Brown, an earnest Libertarian, has some big thoughts about prostitution. He thinks it’s good for just about everyone, and that society ought to have a lot less marriage (“Marriage is evil”) and a lot more renting of genitals. Love, he figures, is a chimera, a deluxe version of trying to hit your swimsuit weight. Office mates and gym acquaintances should just pencil in encounters at agreeable prices and leave things at that. Brown figures that this casual, no-friction sort of contact would take care of any need people feel for sex partners or soul mates. What about the production and raising of children? He has that covered: “People would still want to have children, and most parents would love their children, just as most parents do now.” How kids get raised can take care of itself; the important thing is to figure out how singles can fuck other singles. This choice may say something about the alt comics demographic.
Paying includes 50 pages of appendices and endnotes, but they don’t add up to much. Brown’s research and backing arguments are casual. He’s at the level of I-read-a-book and there’s-this-culture-somewhere. The culture in question is the Moso, who come to 40,000 people living in the Himalayas, and the book is Love in the Western World by Denis de Rougemont. Nothing against Rougemont, but Brown pins the entire historical side of his argument to that one source. Sections of Paying are given over to Brown’s discussion of weighty topics with his friends. These are bull sessions. As a friend confesses in the endnotes, he doesn’t know anything about prostitution and hasn’t thought much about the subject. For his part, Brown takes the line that avoiding bad things (like jealousy and recrimination) must be good, and that key facts can be waved into existence. Do married couples lose interest in sex? Sure—“Any husband can tell you.”
Faults aside, Paying for It is a superior book to look at. Brown is a craftsman, and in Paying he displays a particular style developed for this work alone. Figures are lined up tightly in a way that Brown takes from Fletcher Hanks, a bizarre but gifted artistic primitive who put together some of the strangest superhero pages ever seen. Hanks combined ham handed layout and composition with bursts of inventiveness that could make panels seem to float. It throws you off balance to see someone so bad and so good.

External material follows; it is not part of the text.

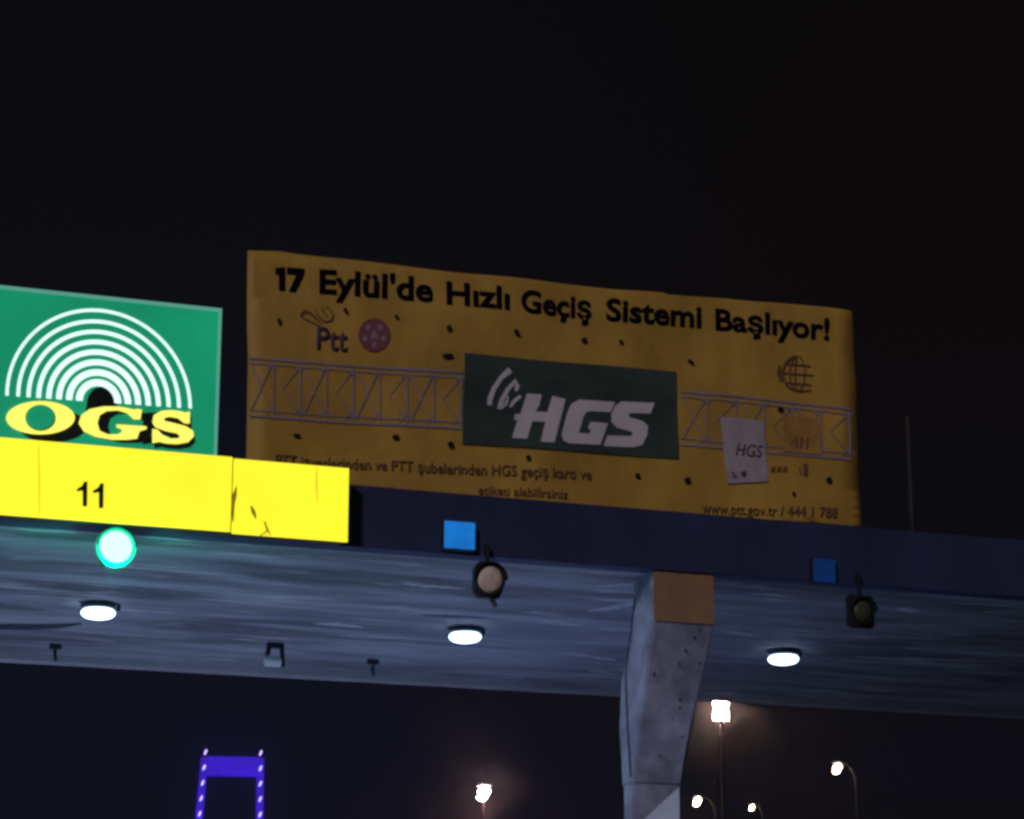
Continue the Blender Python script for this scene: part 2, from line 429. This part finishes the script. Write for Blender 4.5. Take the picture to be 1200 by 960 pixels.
bowl_lamp(918, 773, 1000, 'lit round white ceiling lamp to the right of the concrete column')
for px, py, pw in ((-330, 690, 11000), (-820, 660, 8000)):       # the same row runs on past the left edge
    bowl_lamp(px, py, pw, 'lit round white ceiling lamp further along the canopy, beyond the left edge')

# ------------------------------------------------------------------ OGS light box
YO = 21.90
def wp(zx, zy): return (zx / 4.2857, 320 + zy / 4.2857)          # enlarged-view pixels -> photo pixels
ogs = thing('toll_sign', on_front(130, 530, YO), 'lit green sign with white arches and yellow letters OGS', 'sign')
pl = [(-8, 339), (257, 362), (252, 560), (-8, 536)]
xa = on_front(-16, 500, YO).x; xb = on_front(255, 500, YO).x; zb = 7.24; zt = on_front(257, 362, YO).z
bm = bmesh.new(); box(bm, xa, xb, YO, YO + .2, zb, zt - .02, .01)
build('light_box', bm, M['metal'], ogs)
bm = bmesh.new(); box(bm, xa + .015, xb - .032, YO - .012, YO - .001, zb + .02, zt - .038)
build('green_face', bm, M['ogsgreen'], ogs)
bm = bmesh.new(); box(bm, xa, xb, YO - .02, YO - .001, zt - .036, zt); box(bm, xb - .03, xb, YO - .02, YO - .001, zb, zt - .038)
build('rim', bm, M['ogsframe'], ogs)
rings_ = []
sh = 0.07
for r, tk in ((460, 16), (404, 18), (352, 20), (301, 23), (250, 26), (199, 29), (148, 32), (97, 35)):
    def shp(lp): return [wp(x, y + sh * (x - 495)) for x, y in lp]
    rings_.append(shp(arc(495, 648, r + tk / 2, r + tk / 2, 0, 180, 40) + arc(495, 648, r - tk / 2, r - tk / 2, 180, 0, 40)))
bm = many(rings_, YO - .014, .004)
build('white_arches', bm, M['ogswhite'], ogs)
bm = flat_mesh([[wp(x, y) for x, y in arc(512, 650, 75, 78, 0, 180, 24) + [(430, 690), (470, 720), (560, 720), (590, 690)]]], YO - .014, .003)
build('black_road_mark', bm, M['ogsblack'], ogs)
O1 = arc(203, 728, 172, 83, 0, 360, 40)[:-1]
O2 = [(203 + 78 * math.cos(a) * math.cos(.25) - 66 * math.sin(a) * math.sin(.25), 728 + 66 * math.sin(a) * math.cos(.12) + 14 * math.cos(a)) for a in [i * math.pi / 18 for i in range(36)]]
Gz = [(712, 688), (704, 735), (672, 735), (640, 705), (590, 690), (535, 694), (500, 715), (488, 755), (500, 795), (540, 812), (590, 812), (612, 800), (612, 785), (585, 775), (585, 762), (735, 772), (735, 785), (700, 795), (688, 832), (640, 838), (560, 838), (480, 822), (420, 795), (395, 755), (408, 715), (450, 685), (520, 672), (590, 672), (640, 680), (672, 688), (690, 684)]
Sz = [(952, 697), (952, 757), (925, 755), (895, 730), (850, 722), (822, 730), (826, 745), (870, 755), (935, 772), (968, 795), (972, 822), (945, 850), (890, 860), (830, 856), (800, 848), (765, 855), (765, 785), (790, 788), (815, 815), (855, 833), (893, 832), (905, 820), (890, 806), (835, 795), (780, 775), (765, 750), (772, 715), (810, 694), (860, 690), (905, 696), (930, 703)]
def off(lp, dx, dy): return [wp(x + dx, y + dy) for x, y in lp]
bm = many([off(O1, 62, 40), off(Gz, 55, 16), off(Sz, -48, 8), off(Sz, 10, 26)], YO - .019, .001)
# keep the shadow shapes inside the light box
build('letter_shadow', bm, M['ogsblack'], ogs)
for lp in ([off(O1, 0, 0), off(O2, 0, 0)], [off(Gz, 0, 0)], [off(Sz, 0, 0)]):
    build('letter', flat_mesh(lp, YO - .026, .012), M['ogsyellow'], ogs)
for x in (xa + .5, xb - .5):
    bm = bmesh.new(); box(bm, x - .04, x + .04, YO + .205, YO + .285, 6.9, zt - .3); build('support_post', bm, M['metal'], ogs)
# green panel showing inside the O again (the shadow must not fill it)
bm = flat_mesh([off([(203 + (x - 203) * .98, 728 + (y - 728) * .98) for x, y in O2], -4, -6)], YO - .0235, .0015)
build('letter_opening', bm, M['ogsgreen'], ogs)

# ------------------------------------------------------------------ yellow lane sign with the number 11
YY = 21.70
lane = thing('lane_sign', on_front(200, 640, YY), 'long lit yellow lane sign reading 11', 'sign')
zA, zB = on_front(407, 635, YY).z, on_front(409, 551, YY).z
zA2, zB2 = on_front(0, 603, YY).z, on_front(0, 512, YY).z
zA = (zA + zA2) / 2; zB = (zB + zB2) / 2
x1 = on_front(408, 600, YY).x; xm = on_front(272, 580, YY).x; xs = on_front(-60, 560, YY).x
bm = bmesh.new(); box(bm, xs, x1 - .002, YY + .012, YY + .285, zA + .012, zB - .01); build('casing', bm, M['metal'], lane)
bm = bmesh.new(); box(bm, xs, xm - .006, YY, YY + .011, zA + .004, zB + .014, .004); build('yellow_panel', bm, M['lampyellow'], lane)
bm = bmesh.new(); box(bm, xm + .006, x1, YY - .004, YY + .011, zA - .01, zB, .004); build('yellow_panel', bm, M['lampyellow'], lane)
one = lambda x, y, h: [(x, y), (x + .5, y - h), (x - 3.5, y - h), (x - 6, y - h + 5), (x - 12, y - h + 8.5), (x - 12, y - h + 11.5), (x - 5.2, y - h + 10.5), (x - 5.2, y)]
for px, py in ((102, 593.5), (121, 595.5)):
    build('number', flat_mesh([one(px, py, 29)], YY - .002, .004), M['ogsblack'], lane)
def streak(pts, wd, name='scratch', m='grime'):
    build(name, flat_mesh([stroke(pts, wd)], YY - .0045, .002), M[m], lane)
streak([(277, 570), (275, 580), (273, 592), (273, 612)], [1, 5, 4, 1.5])
streak([(294, 593), (297, 600), (300, 608)], [2, 5, 1.5])
streak([(310, 611), (313, 620), (317, 627)], [2, 2.5, 1])
streak([(303, 629), (311, 624), (314, 621)], [1, 2, 1])
streak([(371, 548), (371, 570), (372, 590)], [.6, .9, .5])
streak([(45, 521), (46, 560), (46, 604)], [.5, .8, .5])

# ------------------------------------------------------------------ yellow vinyl banner
YB = 22.12
def wave(x, z):
    d = 0.016 * math.sin(1.9 * x + 1.1 * z) + 0.010 * math.sin(4.1 * x - 2.3 * z + 1.0) + 0.006 * math.sin(9 * z + 2.2 * x)
    return d - 0.02
bnr = thing('banner', on_front(640, 600, YB), 'wide yellow vinyl banner announcing 17 Eylül\'de Hızlı Geçiş Sistemi Başlıyor', 'banner')
top = [(290, 294), (330, 295), (345, 298), (400, 304.5), (470, 313), (540, 321), (600, 326), (660, 333), (720, 340), (775, 344), (782, 346.5), (850, 351), (880, 354.5), (930, 358), (975, 361), (998, 364.5)]
right = [(999, 380), (1001, 430), (1002, 480), (1003, 530), (1005, 575), (1008, 617)]
bot = [(1008, 618), (950, 613), (900, 610), (850, 607), (750, 600), (600, 590), (450, 575), (287, 556)]
left = [(288, 500), (290, 420), (289, 350)]
bm = flat_mesh([top + right + bot + left], YB, .006, wave, .16)
sheet_o = build('vinyl_sheet', bm, M['vinyl'], bnr, True)
YT = YB - .017
def art(name, bm, m): return build(name, bm, M[m], bnr)
words = [("Eylül'de", (374, 343), (506, 354), 28), ("Hızlı", (522, 356.5), (596, 363), 27),
         ("Geçiş", (610, 365), (693, 373.5), 26.5), ("Sistemi", (710, 375), (821, 384.5), 26), ("Başlıyor!", (837, 387), (972, 398), 25.5)]
for s_, a, b, h in words:
    art('headline_word', text_mesh(s_, a, b, h, YT, .004, 0.027, wave), 'ink')
seven = [[(323, 314), (334, 312.5), (334, 340.5), (327, 340), (327, 320.5), (323, 321.5)], [(336.5, 313), (357, 315), (356, 322), (346, 342), (338.5, 341.5), (347.5, 321.5), (336.5, 320.5)]]
art('headline_word', flat_mesh(seven, YT, .004, wave), 'ink')
art('small_print', text_mesh("PTT işyerlerinden ve PTT şubelerinden HGS geçiş kartı ve", (322, 546), (692, 563), 13, YT, .003, .008, wave), 'brownink')
art('small_print', text_mesh("etiketi alabilirsiniz", (560, 579.5), (664, 585.5), 11, YT, .003, .004, wave), 'brownink')
art('web_address', text_mesh("www.ptt.gov.tr / 444 1 788", (822, 601), (979, 608), 12.5, YT, .003, .010, wave), 'brownink')
# postal logo: two looping swooshes above the word
art('postal_word', text_mesh("Ptt", (371, 409), (407, 412), 27, YT, .003, .018, wave), 'plum')
lo = [stroke([(352, 371), (354, 367), (358, 365), (363, 367), (370, 374), (376, 380)], [2, 3, 3, 2.5, 2, 1]), stroke([(352, 371), (358, 375), (366, 379), (373, 382)], 1.2),
      stroke([(368, 362), (372, 371), (380, 378), (388, 376), (390, 370), (386, 363), (381, 359)], [.8, 1.2, 1.6, 2, 1.6, 1, .7]), stroke([(377, 360), (379, 368), (384, 372)], .9)]
art('postal_swoosh', many(lo, YT, .003, wave), 'brownink')
art('round_emblem', flat_mesh([arc(438, 393, 18.5, 19.5, 0, 360, 40)[:-1]], YT, .003, wave), 'emblem')
em = [arc(438 + 11.5 * math.cos(a), 393.6 + 11.5 * math.sin(a), 3.0, 3.6, 0, 360, 10)[:-1] for a in [math.pi * (.5 + i * .4) for i in range(5)]]
em += [[(433, 399), (438, 386), (443, 399), (438, 396)], arc(438, 393, 4, 4, 0, 360, 12)[:-1]]
art('emblem_figure', many(em, YT - .004, .002, wave), 'pinkish')
# globe mark
gl = []
cx, cy = 934, 438
for k, rx in ((0, 18), (1, 10), (2, 3.5)):
    gl.append(stroke(arc(cx, cy, rx, 20, 100, 262, 16), 2.6 if k == 0 else 1.7))
gl.append(stroke(arc(cx, cy, 8, 20, 82, -82, 14), 1.3))
for yy, ww in ((-11, 15), (0, 18.5), (11, 16)):
    gl.append(stroke([(cx - ww, cy + yy), (cx, cy + yy + 1.5), (cx + ww, cy + yy + 2.5)], 1.5))
gl.append(stroke([(912, 430), (911, 438), (914, 447)], [3, 5, 3]))
gl.append(stroke([(925, 455), (935, 459), (950, 458)], [3, 2, 1]))
art('globe_mark', many(gl, YT, .003, wave), 'brownink')
# pale lattice girder printed across the sheet
def lattice(x0, x1, yt0, yt1, yb0, yb1, n, wv):
    L = []
    yt = lambda x: yt0 + (yt1 - yt0) * (x - x0) / (x1 - x0)
    yb = lambda x: yb0 + (yb1 - yb0) * (x - x0) / (x1 - x0)
    seg = lambda f: [(x0 + (x1 - x0) * i / 12, f(x0 + (x1 - x0) * i / 12)) for i in range(13)]
    L.append(stroke(seg(yt), 2.4)); L.append(stroke(seg(lambda x: yt(x) + 6), 1.1))
    L.append(stroke(seg(yb), 2.4)); L.append(stroke(seg(lambda x: yb(x) - 7), 1.1))
    wd = (x1 - x0) / n
    for i in range(n):
        a = x0 + i * wd; b = a + wd
        if i % 2 == 0:
            L.append(stroke([(a + 2, yt(a) + 5), (b - 4, yb(b) - 6)], 1.3)); L.append(stroke([(a + 2, yb(a) - 6), (b - 4, yt(b) + 5)], 1.3))
        else:
            L.append(stroke([(b - 2, yt(b) + 5), (a + 8, (yt(a) + yb(a)) / 2), (b - 2, yb(b) - 6)], 1.2))
        L.append(stroke([(b - 2, yt(b) + 3), (b - 2, yb(b) - 4)], 2.2 if i % 2 else 1.5))
        L.append(stroke([(b - 12, yb(b) - 4), (b - 2, yb(b) - 14), (b + 4, yb(b) - 4)], 1.0))
        L.append(stroke([(b - 12, yt(b) + 4), (b - 2, yt(b) + 12), (b + 3, yt(b) + 4)], 1.0))
    return many(L, YT - .002, 0, wave, .12)
art('lattice_print', lattice(291, 541, 420, 438, 488, 503, 8, wave), 'lavender')
art('lattice_print', lattice(797, 996, 459, 480, 521, 539.5, 6, wave), 'lavender')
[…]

The people he drew looked like gargoyles but also very much like individual, fully imagined human beings, and they were parked in view with shoulders overlapping and their faces floating above. Paying reconfigures the gargoyle lineups into trim horizontal motifs that bring a page to life. The faces are less grotesque here and more stylized, simplified in a high-style way that meshes with the book’s background use of rhythmic skylines and starkly arranged phone booth doors. Alt comics are accused of looking dull, and Paying does seem inhospitable at first. But the book has its own brand of visual jazziness. The pages tick along, their understated effects bouncing off each other and the recurring eight-panel page grid that sets them off.
The pictures lay out Brown’s story in a sure-handed, quiet way that falters just once. Brown has managed his first for-hire encounter, and now he rides off on his bike. “A burden that I had been carrying since adolescence had disappeared,” he writes. What burden? After all, it could be a few different things. An ex-girlfriend couldn’t tell either, so Brown explains with an endnote. As it turns out, a few hundred words are needed to get his feelings across, but they come down to this. He’s shy, so he used to worry about whether he’d get laid. Now, thanks to money, he need worry no longer: “Instead I was looking forward to a future of sexual satisfaction.”
Brown says this after telling us how he’d kick himself for messing up opportunities with various cute girls. Some people, maybe most people, would kick themselves because they’d want to be the sort of person who draws others to them, who’s cute, daring, sensitive or some other adjective that promises a bit more oomph in life. For a lot of us sex is mixed up with desire, and desire sticks its nose into every corner of existence. That’s a big part of what makes sex worthwhile to us. The amazing thing isn’t that Brown feels differently, since people have their different approaches to life. What’s amazing is that he has no idea how the rest of us feel.